In a major breakthrough, US space agency NASA’s Curiosity Mars rover has uncovered mineral veins at a site on the Martian surface.
The new discovery has offered fresh clues about the presence of multiple episodes of fluid movement in the Martian region.
The rover found the mineral veins at a site known as “Garden City”, which is situated on the slopes of a five kilometers high mountain called Mount Sharp.
Garden City is approximately 39 feet higher compared to the bottom edge of the “Pahrump Hills”, which is the outcrop of the bedrock that forms Mount Sharp’s basal layer, at the centre of Gale Crater on Mars.
The mineral veins look like a ridges’ network that is left standing above the bedrock, now eroded-away, in which they were formed.

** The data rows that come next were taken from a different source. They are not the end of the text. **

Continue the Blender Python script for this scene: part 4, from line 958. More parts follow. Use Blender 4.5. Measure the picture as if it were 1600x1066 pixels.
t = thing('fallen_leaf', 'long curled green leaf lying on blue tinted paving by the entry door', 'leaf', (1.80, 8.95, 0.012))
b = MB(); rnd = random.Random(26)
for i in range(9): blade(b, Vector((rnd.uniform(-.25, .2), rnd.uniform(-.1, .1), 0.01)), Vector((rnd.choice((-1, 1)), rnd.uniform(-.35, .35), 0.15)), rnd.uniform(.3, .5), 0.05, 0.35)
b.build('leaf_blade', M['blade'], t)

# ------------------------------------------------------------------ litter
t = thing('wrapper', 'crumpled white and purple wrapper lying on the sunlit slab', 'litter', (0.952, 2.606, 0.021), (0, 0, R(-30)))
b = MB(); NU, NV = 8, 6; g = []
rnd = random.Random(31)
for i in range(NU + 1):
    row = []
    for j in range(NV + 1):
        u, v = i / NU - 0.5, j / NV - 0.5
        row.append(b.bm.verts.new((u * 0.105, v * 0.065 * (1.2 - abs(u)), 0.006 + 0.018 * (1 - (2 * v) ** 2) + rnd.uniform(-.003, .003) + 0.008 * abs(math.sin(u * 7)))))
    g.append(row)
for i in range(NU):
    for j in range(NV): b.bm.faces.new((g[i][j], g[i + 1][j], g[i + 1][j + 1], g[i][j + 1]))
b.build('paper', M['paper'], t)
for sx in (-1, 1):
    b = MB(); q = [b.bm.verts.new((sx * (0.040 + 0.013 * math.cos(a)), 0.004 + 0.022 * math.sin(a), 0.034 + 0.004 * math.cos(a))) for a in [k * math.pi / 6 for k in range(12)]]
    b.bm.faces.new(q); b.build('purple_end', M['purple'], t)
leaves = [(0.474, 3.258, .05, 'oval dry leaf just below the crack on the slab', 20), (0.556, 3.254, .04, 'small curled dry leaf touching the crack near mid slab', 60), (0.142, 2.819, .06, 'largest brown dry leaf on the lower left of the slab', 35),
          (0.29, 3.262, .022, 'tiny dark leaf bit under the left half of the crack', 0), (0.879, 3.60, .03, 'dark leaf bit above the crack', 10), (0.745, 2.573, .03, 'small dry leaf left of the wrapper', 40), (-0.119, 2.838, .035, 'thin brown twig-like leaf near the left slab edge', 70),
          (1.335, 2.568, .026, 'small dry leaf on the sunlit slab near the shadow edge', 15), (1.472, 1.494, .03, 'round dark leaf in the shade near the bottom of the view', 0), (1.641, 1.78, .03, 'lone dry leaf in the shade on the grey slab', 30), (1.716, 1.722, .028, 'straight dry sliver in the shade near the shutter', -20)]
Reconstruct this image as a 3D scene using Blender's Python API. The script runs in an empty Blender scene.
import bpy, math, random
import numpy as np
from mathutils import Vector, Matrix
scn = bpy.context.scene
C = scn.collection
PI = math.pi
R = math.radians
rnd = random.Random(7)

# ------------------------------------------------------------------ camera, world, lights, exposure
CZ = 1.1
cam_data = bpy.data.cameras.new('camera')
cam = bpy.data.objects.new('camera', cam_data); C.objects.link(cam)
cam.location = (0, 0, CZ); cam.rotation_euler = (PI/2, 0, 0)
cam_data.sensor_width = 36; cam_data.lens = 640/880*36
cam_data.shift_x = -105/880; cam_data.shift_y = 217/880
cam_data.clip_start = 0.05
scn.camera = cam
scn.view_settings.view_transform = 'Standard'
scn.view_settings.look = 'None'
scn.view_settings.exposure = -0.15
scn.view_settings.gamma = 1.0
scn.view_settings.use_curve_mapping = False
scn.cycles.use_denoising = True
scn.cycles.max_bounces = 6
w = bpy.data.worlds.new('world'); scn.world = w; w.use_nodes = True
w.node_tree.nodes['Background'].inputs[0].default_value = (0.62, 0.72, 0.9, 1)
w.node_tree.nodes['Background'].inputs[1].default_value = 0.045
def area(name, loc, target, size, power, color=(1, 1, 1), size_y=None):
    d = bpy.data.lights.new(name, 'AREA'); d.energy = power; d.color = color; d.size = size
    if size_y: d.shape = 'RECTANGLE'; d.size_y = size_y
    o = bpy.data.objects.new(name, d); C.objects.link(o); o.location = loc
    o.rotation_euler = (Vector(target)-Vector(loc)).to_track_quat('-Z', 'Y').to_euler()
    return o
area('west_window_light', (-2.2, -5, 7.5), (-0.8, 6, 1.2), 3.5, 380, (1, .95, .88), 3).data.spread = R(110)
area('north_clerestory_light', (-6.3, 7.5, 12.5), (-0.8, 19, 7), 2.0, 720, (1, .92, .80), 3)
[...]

The individual ridges range up to approximately 2.5 inches high and half that in width. They possess both dark and bright material.
Curiosity project member Linda Kah, from the University of Tennessee, said, “Some of them look like ice-cream sandwiches, i.e. dark on both edges and white in the middle. These materials tell us about secondary fluids that were transported through the region after the host rock formed.”
Mineral Veins like this, where movement of fluid occurs through cracked rock and minerals get deposited in the fractures, often affect the rock’s chemistry that is surrounding the fractures.
The bright veins on Mars are composed of calcium sulfate at many earlier locations. On the other hand, the dark material preserved here offers a greater opportunity to learn more.
Kah said, “At least two secondary fluids have left evidence here. We want to understand the chemistry of the different fluids that were here and the sequence of events. How have later fluids affected the host rock?”
Mud forming lake-bed mudstones that the Curiosity rover had examined near its landing site in 2012 and after reaching the Mount Sharp should have dried and hardened before the formation of fractures.
The dark material lining the fracture walls clearly reflects a previous episode of fluid flow compared to what is done by the white, calcium-sulfate-rich veins. Although both flows occurred after the cracks formed.